Les Burundais ont toujours accordé une grande importance à leurs défunts, souvent enterrés dans la parcelle familiale. Dans la tradition de notre pays, certains rites funéraires avaient pour objectif d’invoquer les ancêtres disparus afin de leur demander de protéger les membres de la famille. Aujourd’hui, bien que ces rites ne soient plus d’actualité, la pratique de l’inhumation à domicile continue d’être perpétuée. On peut même dire qu’elle a le vent en poupe ces derniers temps.
Depuis longtemps, les Burundais avaient pour coutume d’enterrer leurs morts chez eux. À travers certains rites funéraires, tels que « Guterekera imizimu », nos ancêtres invoquaient les esprits des défunts par des prières et des offrandes alimentaires, afin que ces derniers intercèdent pour eux auprès du représentant de dieu qui était Kiranga. Même aujourd’hui, cette tradition d’inhumation des défunts sur la propriété familiale n’a pas complétement disparu.
Les morts ne sont pas vraiment morts
De nos jours, plusieurs raisons sont avancées pour expliquer cette pratique funéraire qui perdure. « J’ai grandi dans la province de Bururi et j’ai toujours été témoin d’inhumations à domicile. Après les guerres civiles qui ont secoué notre pays, les rescapés refaisaient surface, et la présence de tombes dans les parcelles familiales garantissait que le lopin de terre appartenait bien à la famille du défunt. C’est l’une des raisons pour lesquelles les chefs de ménage insistaient pour être enterrés chez eux. En cas de litige foncier devant la justice, la présence d’une tombe pouvait peser en faveur de la famille du défunt », raconte Eddy*, 27 ans.
Outre la résolution des conflits fonciers, la raison principale qui explique l’inhumation à domicile est souvent une volonté exprimée par les disparus eux-mêmes : « Mon grand-père est décédé dans un hôpital de Bujumbura, nous l’avons enterré à Gitega, dans le domaine familial. Il avait demandé à être enterré là quand il a senti sa fin proche. Il avait même désigné à mes oncles l’endroit précis de la proprité où il voulait reposer. Il ne souhaitait pas être enterré loin de nous, car, selon lui, enterrer un corps dans un cimetière public, loin de la parcelle familiale, revenait à l’abandonner. Pour transporter la dépouille à l’intérieur du pays, un membre de la famille a dû demander l’autorisation au ministère de l’Intérieur », se souvient Anne-Marie*, une étudiante de l’Université du Burundi.
La psychologue Roxane Gatoto, du cabinet Unwind, en dit plus : « Les Burundais sont des êtres profondément sociables.

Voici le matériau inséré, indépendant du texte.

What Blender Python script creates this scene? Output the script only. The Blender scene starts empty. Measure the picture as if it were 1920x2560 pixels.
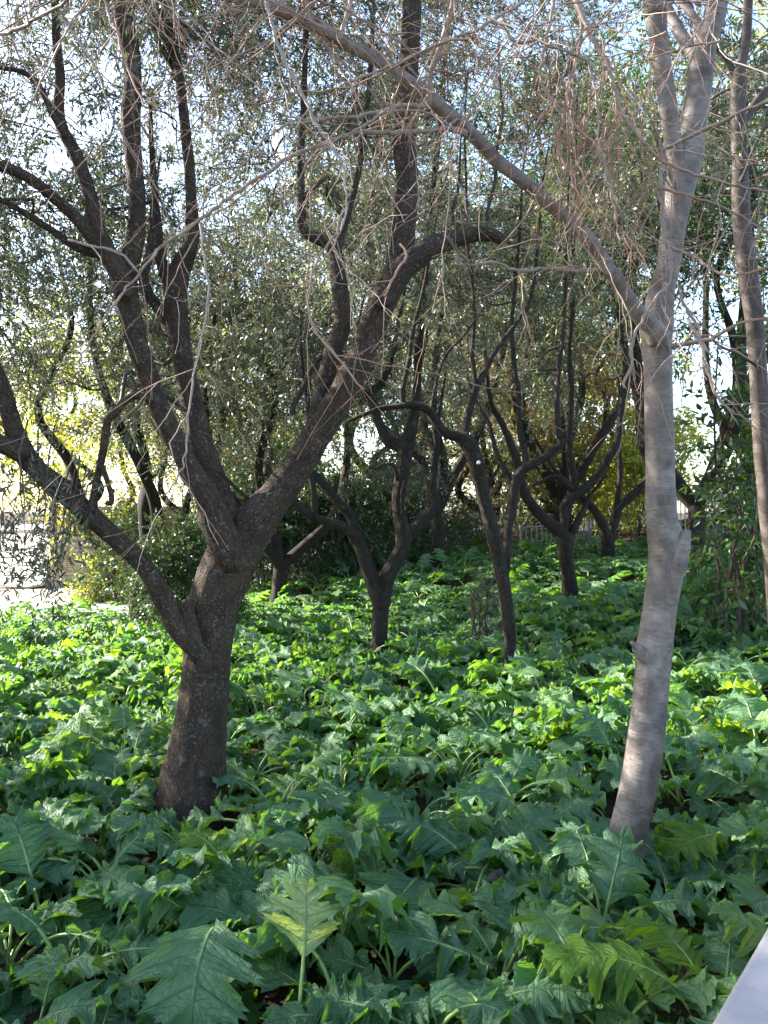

Depuis toujours, à travers les rites funéraires, ils ont cherché à maintenir un lien spirituel avec leurs défunts. Même aujourd’hui, la famille préfère inhumer le corps dans la parcelle familiale, afin de rester spirituellement proche du défunt et d’éviter de l’enterrer dans un cimetière public. »
Quid de la procédure administrative ?
Un administrateur, dont nous tairons le nom, nous explique les démarches administratives qu’il faut suivre pour pouvoir inhumer un défunt à domicile Selon lui, lorsqu’une personne décède à Bujumbura et que la famille choisit de l’enterrer à son domicile à l’intérieur du pays, les membres de la famille doivent adresser une lettre au ministre de l’Intérieur. Cette lettre doit solliciter l’autorisation pour le transport du défunt et son inhumation à domicile. En revanche, lorsque la famille désire enterrer le défunt à domicile sans transport de la dépouille, une simple demande d’autorisation d’inhumation à domicile suffit.
Le certificat de décès doit être annexé à la lettre si le défunt est décédé à l’hôpital. Si le décès a eu lieu à domicile, la famille devra fournir un document signé par l’une des autorités administratives attestant du décès. Cette procédure n’est pas nécessaire pour une inhumation dans un cimetière public, sauf si la dépouille doit être transportée de Bujumbura à l’intérieur du pays. Dans ce cas, la famille doit soumettre une demande d’autorisation pour le transport de la dépouille uniquement.
Les autorités administratives de chaque province sont chargées de faire respecter ces procédures. Des copies de la demande d’autorisation d’inhumation à domicile sont envoyées au gouverneur et à l’administrateur communal pour le suivi du dossier, notamment en cas de litige foncier, ou pour annulation de la demande en cas de besoin.